§ **WORK TO DO**
Can you write out all of the material below, word for word?

§ **PROVIDED DATA**
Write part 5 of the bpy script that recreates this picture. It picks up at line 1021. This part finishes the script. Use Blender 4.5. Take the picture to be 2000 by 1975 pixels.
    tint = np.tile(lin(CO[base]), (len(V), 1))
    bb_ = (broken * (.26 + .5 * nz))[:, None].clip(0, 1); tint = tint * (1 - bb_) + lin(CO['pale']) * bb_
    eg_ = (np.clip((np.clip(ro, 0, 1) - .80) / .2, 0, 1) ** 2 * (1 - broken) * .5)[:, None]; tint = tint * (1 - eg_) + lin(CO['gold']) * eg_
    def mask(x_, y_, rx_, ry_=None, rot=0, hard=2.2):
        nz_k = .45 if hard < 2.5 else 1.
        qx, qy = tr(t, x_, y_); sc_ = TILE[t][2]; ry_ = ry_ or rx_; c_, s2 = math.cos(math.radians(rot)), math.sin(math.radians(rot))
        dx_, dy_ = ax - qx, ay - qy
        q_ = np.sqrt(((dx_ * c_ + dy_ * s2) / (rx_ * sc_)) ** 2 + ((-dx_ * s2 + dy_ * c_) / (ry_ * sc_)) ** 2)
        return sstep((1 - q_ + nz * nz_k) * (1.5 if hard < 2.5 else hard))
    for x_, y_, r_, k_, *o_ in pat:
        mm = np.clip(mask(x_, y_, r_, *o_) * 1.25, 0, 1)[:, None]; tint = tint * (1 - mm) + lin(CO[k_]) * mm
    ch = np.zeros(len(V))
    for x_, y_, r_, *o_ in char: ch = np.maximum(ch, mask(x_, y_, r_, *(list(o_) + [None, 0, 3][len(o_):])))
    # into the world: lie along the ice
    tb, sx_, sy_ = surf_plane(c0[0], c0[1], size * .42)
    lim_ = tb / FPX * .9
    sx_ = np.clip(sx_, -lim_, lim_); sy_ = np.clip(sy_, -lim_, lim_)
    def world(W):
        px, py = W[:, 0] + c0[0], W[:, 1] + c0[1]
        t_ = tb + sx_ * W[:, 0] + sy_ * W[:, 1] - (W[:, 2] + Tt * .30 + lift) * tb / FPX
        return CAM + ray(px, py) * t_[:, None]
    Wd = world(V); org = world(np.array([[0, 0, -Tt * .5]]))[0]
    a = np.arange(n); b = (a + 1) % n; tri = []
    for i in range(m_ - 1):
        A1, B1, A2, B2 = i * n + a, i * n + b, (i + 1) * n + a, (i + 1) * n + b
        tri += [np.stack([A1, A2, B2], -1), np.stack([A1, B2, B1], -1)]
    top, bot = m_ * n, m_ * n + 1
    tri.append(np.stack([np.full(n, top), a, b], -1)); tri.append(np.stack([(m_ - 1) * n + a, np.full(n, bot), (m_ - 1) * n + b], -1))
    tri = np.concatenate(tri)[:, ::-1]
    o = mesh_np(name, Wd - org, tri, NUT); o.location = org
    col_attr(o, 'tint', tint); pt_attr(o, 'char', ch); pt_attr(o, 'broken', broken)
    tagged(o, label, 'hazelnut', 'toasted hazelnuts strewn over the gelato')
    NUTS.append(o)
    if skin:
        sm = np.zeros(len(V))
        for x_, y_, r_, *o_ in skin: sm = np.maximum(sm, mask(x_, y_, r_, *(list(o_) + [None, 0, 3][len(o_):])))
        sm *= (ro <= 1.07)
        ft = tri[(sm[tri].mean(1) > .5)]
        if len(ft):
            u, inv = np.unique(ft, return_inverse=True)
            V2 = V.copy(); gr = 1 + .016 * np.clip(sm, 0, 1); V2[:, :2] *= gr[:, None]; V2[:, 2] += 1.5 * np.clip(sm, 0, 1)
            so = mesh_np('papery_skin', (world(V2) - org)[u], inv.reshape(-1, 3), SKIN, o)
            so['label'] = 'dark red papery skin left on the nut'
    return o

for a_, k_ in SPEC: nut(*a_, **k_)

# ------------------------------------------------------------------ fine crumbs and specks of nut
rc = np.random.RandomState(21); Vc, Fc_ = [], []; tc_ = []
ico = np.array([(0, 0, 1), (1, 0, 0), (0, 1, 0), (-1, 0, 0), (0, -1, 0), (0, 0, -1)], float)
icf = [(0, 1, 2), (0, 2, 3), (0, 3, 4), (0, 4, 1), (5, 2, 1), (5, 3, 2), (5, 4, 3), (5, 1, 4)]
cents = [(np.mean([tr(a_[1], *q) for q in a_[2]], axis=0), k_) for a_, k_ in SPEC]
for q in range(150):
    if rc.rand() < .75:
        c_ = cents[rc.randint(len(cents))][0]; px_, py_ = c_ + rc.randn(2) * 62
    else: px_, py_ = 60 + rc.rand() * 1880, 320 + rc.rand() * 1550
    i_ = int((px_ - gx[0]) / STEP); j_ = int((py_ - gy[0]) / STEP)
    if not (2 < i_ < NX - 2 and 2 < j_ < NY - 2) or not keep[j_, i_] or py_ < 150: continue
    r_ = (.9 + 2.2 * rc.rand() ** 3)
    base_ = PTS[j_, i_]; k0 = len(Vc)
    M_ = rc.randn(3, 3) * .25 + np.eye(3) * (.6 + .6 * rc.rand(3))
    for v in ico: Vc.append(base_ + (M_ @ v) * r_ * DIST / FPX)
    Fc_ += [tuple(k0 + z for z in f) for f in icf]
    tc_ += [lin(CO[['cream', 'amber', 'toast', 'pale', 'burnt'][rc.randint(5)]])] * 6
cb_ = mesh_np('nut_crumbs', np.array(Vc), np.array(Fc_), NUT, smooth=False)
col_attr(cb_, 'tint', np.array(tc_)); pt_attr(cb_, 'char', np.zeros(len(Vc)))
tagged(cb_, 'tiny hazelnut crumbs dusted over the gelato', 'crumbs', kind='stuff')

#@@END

§ **REPLY**
Write part 5 of the bpy script that recreates this picture. It picks up at line 1021. This part finishes the script. Use Blender 4.5. Take the picture to be 2000 by 1975 pixels.
    tint = np.tile(lin(CO[base]), (len(V), 1))
    bb_ = (broken * (.26 + .5 * nz))[:, None].clip(0, 1); tint = tint * (1 - bb_) + lin(CO['pale']) * bb_
    eg_ = (np.clip((np.clip(ro, 0, 1) - .80) / .2, 0, 1) ** 2 * (1 - broken) * .5)[:, None]; tint = tint * (1 - eg_) + lin(CO['gold']) * eg_
    def mask(x_, y_, rx_, ry_=None, rot=0, hard=2.2):
        nz_k = .45 if hard < 2.5 else 1.
        qx, qy = tr(t, x_, y_); sc_ = TILE[t][2]; ry_ = ry_ or rx_; c_, s2 = math.cos(math.radians(rot)), math.sin(math.radians(rot))
        dx_, dy_ = ax - qx, ay - qy
        q_ = np.sqrt(((dx_ * c_ + dy_ * s2) / (rx_ * sc_)) ** 2 + ((-dx_ * s2 + dy_ * c_) / (ry_ * sc_)) ** 2)
        return sstep((1 - q_ + nz * nz_k) * (1.5 if hard < 2.5 else hard))
    for x_, y_, r_, k_, *o_ in pat:
        mm = np.clip(mask(x_, y_, r_, *o_) * 1.25, 0, 1)[:, None]; tint = tint * (1 - mm) + lin(CO[k_]) * mm
    ch = np.zeros(len(V))
    for x_, y_, r_, *o_ in char: ch = np.maximum(ch, mask(x_, y_, r_, *(list(o_) + [None, 0, 3][len(o_):])))
    # into the world: lie along the ice
    tb, sx_, sy_ = surf_plane(c0[0], c0[1], size * .42)
    lim_ = tb / FPX * .9
    sx_ = np.clip(sx_, -lim_, lim_); sy_ = np.clip(sy_, -lim_, lim_)
    def world(W):
        px, py = W[:, 0] + c0[0], W[:, 1] + c0[1]
        t_ = tb + sx_ * W[:, 0] + sy_ * W[:, 1] - (W[:, 2] + Tt * .30 + lift) * tb / FPX
        return CAM + ray(px, py) * t_[:, None]
    Wd = world(V); org = world(np.array([[0, 0, -Tt * .5]]))[0]
    a = np.arange(n); b = (a + 1) % n; tri = []
    for i in range(m_ - 1):
        A1, B1, A2, B2 = i * n + a, i * n + b, (i + 1) * n + a, (i + 1) * n + b
        tri += [np.stack([A1, A2, B2], -1), np.stack([A1, B2, B1], -1)]
    top, bot = m_ * n, m_ * n + 1
    tri.append(np.stack([np.full(n, top), a, b], -1)); tri.append(np.stack([(m_ - 1) * n + a, np.full(n, bot), (m_ - 1) * n + b], -1))
    tri = np.concatenate(tri)[:, ::-1]
    o = mesh_np(name, Wd - org, tri, NUT); o.location = org
    col_attr(o, 'tint', tint); pt_attr(o, 'char', ch); pt_attr(o, 'broken', broken)
    tagged(o, label, 'hazelnut', 'toasted hazelnuts strewn over the gelato')
    NUTS.append(o)
    if skin:
        sm = np.zeros(len(V))
        for x_, y_, r_, *o_ in skin: sm = np.maximum(sm, mask(x_, y_, r_, *(list(o_) + [None, 0, 3][len(o_):])))
        sm *= (ro <= 1.07)
        ft = tri[(sm[tri].mean(1) > .5)]
        if len(ft):
            u, inv = np.unique(ft, return_inverse=True)
            V2 = V.copy(); gr = 1 + .016 * np.clip(sm, 0, 1); V2[:, :2] *= gr[:, None]; V2[:, 2] += 1.5 * np.clip(sm, 0, 1)
            so = mesh_np('papery_skin', (world(V2) - org)[u], inv.reshape(-1, 3), SKIN, o)
            so['label'] = 'dark red papery skin left on the nut'
    return o

for a_, k_ in SPEC: nut(*a_, **k_)

# ------------------------------------------------------------------ fine crumbs and specks of nut
rc = np.random.RandomState(21); Vc, Fc_ = [], []; tc_ = []
ico = np.array([(0, 0, 1), (1, 0, 0), (0, 1, 0), (-1, 0, 0), (0, -1, 0), (0, 0, -1)], float)
icf = [(0, 1, 2), (0, 2, 3), (0, 3, 4), (0, 4, 1), (5, 2, 1), (5, 3, 2), (5, 4, 3), (5, 1, 4)]
cents = [(np.mean([tr(a_[1], *q) for q in a_[2]], axis=0), k_) for a_, k_ in SPEC]
for q in range(150):
    if rc.rand() < .75:
        c_ = cents[rc.randint(len(cents))][0]; px_, py_ = c_ + rc.randn(2) * 62
    else: px_, py_ = 60 + rc.rand() * 1880, 320 + rc.rand() * 1550
    i_ = int((px_ - gx[0]) / STEP); j_ = int((py_ - gy[0]) / STEP)
    if not (2 < i_ < NX - 2 and 2 < j_ < NY - 2) or not keep[j_, i_] or py_ < 150: continue
    r_ = (.9 + 2.2 * rc.rand() ** 3)
    base_ = PTS[j_, i_]; k0 = len(Vc)
    M_ = rc.randn(3, 3) * .25 + np.eye(3) * (.6 + .6 * rc.rand(3))
    for v in ico: Vc.append(base_ + (M_ @ v) * r_ * DIST / FPX)
    Fc_ += [tuple(k0 + z for z in f) for f in icf]
    tc_ += [lin(CO[['cream', 'amber', 'toast', 'pale', 'burnt'][rc.randint(5)]])] * 6
cb_ = mesh_np('nut_crumbs', np.array(Vc), np.array(Fc_), NUT, smooth=False)
col_attr(cb_, 'tint', np.array(tc_)); pt_attr(cb_, 'char', np.zeros(len(Vc)))
tagged(cb_, 'tiny hazelnut crumbs dusted over the gelato', 'crumbs', kind='stuff')

#@@END